Participants at the VCRD summit saw a need to revisit the accomplishments of Act 200, which they believed suffered from a lack of funding and a failure to accomplish some of its goals, particularly in the coordination of planning across levels needed to empower plans at each level.
Following are the broad areas of recommendation following the VCP’s work.
- Governance, Authority, and Leadership
- The Governor and State Legislature should provide leadership
- Statutes should be updated
- Clear lines of planning jurisdiction should be established
- Establish long-term funding
- Provide consistent planning services
- Improve public access to information
- Coordination and Collaboration
- Build an office of planning coordination to serve as a central clearinghouse for planning and research
- Establish a Vermont Planning Commission
- Education and Training
- Improve training for local board members and staff
- Establish an annual Vermont Planning Conference
- Issues of Growth and Scale
- Adopt growth center legislation
- Allow counties to establish Councils of Governments
- Add economic development elements to local and regional plans
- Plan for diverse populations
VCRD Findings
- Led by residents and volunteers, and adopted by municipalities, local planning is a fundamental feature of modern democracy, but is not always supported with recognition or resources commensurate with its importance. Local and regional planning volunteers work heroically to improve the long-term circumstances of their communities.
- It is inherently difficult to visualize the challenges of the future, but the attempt is essential for successful planning to prepare for them. Otherwise, plans leave community assets unprotected and residents then rely on reactive NIMBY responses.

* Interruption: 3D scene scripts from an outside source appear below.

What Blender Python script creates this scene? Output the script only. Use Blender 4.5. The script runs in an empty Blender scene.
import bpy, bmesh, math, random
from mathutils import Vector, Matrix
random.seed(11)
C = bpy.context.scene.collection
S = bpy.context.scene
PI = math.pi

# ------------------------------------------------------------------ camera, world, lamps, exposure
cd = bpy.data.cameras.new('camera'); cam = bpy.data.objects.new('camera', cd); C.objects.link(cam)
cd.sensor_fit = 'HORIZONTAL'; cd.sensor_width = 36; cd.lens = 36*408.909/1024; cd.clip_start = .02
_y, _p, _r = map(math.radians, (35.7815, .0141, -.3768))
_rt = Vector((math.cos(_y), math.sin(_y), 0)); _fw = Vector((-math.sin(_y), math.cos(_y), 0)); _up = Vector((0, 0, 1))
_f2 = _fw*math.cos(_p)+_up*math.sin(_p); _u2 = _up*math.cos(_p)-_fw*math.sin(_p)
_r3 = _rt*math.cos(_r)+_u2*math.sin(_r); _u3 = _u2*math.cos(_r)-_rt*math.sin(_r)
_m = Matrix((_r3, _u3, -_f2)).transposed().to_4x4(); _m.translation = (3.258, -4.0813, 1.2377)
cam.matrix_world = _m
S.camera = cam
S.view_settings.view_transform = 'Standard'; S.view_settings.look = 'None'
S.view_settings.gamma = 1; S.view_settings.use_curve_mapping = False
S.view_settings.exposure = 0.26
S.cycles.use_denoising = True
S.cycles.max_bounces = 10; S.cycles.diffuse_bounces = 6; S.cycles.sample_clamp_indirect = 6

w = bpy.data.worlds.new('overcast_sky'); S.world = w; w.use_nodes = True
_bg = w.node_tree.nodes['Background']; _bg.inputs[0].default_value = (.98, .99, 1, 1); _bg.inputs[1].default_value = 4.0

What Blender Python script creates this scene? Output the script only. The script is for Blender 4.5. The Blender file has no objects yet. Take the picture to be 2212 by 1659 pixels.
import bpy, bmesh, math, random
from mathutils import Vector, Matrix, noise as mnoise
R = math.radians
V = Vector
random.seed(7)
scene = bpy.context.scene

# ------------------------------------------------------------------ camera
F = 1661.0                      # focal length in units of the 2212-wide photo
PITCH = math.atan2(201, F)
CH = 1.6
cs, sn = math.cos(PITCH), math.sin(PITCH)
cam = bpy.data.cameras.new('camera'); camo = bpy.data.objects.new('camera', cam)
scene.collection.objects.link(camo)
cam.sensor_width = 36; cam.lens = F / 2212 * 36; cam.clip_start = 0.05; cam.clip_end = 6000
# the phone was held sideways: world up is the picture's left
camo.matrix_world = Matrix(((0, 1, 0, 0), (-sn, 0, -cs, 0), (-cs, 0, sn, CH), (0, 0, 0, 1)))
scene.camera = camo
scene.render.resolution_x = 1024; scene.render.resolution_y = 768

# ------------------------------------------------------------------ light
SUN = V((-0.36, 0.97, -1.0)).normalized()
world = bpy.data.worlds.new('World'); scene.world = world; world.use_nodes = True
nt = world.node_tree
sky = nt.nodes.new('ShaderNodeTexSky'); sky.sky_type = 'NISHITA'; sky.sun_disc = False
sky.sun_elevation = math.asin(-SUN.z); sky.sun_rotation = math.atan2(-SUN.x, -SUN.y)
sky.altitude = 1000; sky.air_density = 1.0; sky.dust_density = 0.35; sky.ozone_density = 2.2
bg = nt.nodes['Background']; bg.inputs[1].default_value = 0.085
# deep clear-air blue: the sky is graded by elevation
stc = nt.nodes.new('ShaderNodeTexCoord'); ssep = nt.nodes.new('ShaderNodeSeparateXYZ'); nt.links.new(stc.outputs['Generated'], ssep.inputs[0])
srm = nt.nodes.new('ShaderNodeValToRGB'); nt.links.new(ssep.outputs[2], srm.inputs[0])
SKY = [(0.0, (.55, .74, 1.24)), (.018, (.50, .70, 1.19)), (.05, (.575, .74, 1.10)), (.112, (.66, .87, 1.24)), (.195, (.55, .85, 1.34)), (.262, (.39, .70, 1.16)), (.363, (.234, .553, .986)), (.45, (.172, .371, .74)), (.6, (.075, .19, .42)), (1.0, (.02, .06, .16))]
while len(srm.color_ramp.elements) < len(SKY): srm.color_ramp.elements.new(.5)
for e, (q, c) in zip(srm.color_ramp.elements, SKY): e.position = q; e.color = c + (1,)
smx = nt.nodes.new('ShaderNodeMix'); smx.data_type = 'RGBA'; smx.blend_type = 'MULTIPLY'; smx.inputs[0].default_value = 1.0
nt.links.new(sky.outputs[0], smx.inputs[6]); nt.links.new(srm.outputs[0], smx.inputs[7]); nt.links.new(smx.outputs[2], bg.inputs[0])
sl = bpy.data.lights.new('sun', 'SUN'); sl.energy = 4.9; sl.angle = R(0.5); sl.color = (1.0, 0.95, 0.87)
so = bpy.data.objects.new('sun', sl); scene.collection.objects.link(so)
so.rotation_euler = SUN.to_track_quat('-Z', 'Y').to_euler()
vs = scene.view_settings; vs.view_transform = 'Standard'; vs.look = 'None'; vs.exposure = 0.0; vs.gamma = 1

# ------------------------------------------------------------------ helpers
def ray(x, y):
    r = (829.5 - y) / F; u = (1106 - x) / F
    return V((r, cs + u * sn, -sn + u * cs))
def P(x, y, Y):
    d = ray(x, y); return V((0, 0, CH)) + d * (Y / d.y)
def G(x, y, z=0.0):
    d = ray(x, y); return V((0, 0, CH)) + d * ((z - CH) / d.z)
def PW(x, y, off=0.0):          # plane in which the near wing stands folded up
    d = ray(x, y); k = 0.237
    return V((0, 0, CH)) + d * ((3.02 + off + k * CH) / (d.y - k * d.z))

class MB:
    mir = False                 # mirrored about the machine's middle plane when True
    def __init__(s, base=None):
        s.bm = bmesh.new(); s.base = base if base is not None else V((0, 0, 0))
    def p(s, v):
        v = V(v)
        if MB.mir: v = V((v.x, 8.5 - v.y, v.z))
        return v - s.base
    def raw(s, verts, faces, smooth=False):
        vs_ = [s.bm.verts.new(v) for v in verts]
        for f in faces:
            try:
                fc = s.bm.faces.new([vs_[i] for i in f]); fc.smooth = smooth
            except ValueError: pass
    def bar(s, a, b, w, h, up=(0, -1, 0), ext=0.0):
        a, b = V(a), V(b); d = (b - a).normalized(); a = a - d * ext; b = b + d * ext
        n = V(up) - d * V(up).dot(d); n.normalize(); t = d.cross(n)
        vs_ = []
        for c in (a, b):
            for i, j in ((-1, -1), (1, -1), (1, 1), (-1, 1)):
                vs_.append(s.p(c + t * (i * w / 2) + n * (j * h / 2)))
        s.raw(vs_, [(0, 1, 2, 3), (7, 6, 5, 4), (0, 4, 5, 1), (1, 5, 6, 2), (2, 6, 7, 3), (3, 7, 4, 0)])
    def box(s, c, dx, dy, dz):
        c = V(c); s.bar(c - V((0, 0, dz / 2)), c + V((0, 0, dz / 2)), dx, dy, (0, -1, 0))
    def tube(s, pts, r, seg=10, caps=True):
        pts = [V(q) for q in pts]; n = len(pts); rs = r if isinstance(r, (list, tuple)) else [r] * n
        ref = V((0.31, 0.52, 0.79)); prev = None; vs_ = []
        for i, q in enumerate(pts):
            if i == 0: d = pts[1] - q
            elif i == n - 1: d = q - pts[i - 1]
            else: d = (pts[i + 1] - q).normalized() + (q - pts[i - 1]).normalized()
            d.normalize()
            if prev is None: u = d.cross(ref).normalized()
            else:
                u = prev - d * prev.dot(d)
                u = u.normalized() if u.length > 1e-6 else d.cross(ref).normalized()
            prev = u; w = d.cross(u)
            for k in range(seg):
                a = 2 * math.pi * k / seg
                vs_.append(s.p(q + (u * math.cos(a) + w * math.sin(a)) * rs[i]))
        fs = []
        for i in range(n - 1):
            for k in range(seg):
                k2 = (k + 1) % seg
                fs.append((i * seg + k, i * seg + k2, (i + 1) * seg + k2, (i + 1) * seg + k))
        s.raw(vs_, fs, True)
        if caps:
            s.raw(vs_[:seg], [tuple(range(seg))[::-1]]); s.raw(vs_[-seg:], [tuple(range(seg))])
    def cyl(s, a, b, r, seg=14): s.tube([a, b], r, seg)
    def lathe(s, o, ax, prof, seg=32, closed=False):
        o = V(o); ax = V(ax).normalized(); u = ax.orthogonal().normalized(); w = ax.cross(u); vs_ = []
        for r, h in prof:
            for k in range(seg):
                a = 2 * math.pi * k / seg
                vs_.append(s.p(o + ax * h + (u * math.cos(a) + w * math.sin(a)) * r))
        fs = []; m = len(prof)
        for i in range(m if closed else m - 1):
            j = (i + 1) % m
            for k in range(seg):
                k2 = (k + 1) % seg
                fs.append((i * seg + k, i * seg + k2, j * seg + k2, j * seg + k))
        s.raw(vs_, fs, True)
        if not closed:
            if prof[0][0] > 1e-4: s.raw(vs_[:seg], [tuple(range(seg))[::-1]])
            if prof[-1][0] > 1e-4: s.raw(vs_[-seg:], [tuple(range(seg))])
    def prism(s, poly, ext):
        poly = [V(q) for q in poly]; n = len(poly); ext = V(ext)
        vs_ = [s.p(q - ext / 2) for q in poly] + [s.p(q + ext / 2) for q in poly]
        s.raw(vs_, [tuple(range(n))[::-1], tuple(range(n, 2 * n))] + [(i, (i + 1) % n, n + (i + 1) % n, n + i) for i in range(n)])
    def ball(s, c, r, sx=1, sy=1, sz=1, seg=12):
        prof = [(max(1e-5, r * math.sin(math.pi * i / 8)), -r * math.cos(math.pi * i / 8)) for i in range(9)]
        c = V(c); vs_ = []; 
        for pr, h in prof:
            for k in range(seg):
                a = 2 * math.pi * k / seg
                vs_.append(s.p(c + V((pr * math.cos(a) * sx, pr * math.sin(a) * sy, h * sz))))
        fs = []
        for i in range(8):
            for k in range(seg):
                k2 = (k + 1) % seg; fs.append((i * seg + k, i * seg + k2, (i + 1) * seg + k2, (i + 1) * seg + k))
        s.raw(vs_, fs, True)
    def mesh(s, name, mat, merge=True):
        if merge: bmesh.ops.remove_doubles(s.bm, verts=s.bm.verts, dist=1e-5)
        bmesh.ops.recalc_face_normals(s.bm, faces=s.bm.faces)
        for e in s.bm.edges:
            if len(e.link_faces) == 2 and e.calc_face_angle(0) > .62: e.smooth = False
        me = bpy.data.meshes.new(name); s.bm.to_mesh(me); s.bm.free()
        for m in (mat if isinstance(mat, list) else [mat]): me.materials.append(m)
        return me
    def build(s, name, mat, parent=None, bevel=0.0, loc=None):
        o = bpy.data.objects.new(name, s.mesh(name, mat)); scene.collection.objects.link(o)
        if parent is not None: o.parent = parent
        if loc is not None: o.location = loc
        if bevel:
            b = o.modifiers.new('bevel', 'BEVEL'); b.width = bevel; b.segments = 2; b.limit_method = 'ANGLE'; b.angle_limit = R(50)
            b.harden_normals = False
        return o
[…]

Planning is essential to true and democratic local control.
- It is difficult, but critically important, to plan for economic development, commerce, housing, infrastructure, and the future of the working landscape, not just against growth. Otherwise cumulative development proceeds in a piecemeal, uncoordinated, and irrational way, and the goals and democratically derived decisions of residents are moot. We do not do enough to plan for the economy we want, and instead, often battle over what we do not want. More pro-active planning could set direction that could invite economic and community development in line with community goals; left unarticulated, these goals may fuel resistance to change rather than guidance to its direction.
- Without strong planning, communities rely on the regulatory system to make their development decisions. The regulatory system becomes the post-facto planning system, empowering project abutters and interest groups in development decisions that, in more pro-active planning processes, could be arrived at democratically in service to longer term community and regional goals.
- While there are tremendous strengths in local, regional and state planning, Vermont’s planning system is plagued by the lack of a center point to coordinate information and communications vertically—between towns, regions and state agencies—and horizontally among state agencies. This undermines the efficiency, effectiveness and power of the system.
- Municipalities need more help throughout the state, and the regional planning system and the regional plans need increased authority.
- Vermont faces rapid change in its demographics and economy related to energy, global warming, and the challenges of affordability that make an integrated process of town, regional, and state planning more important than at any point in the state’s history.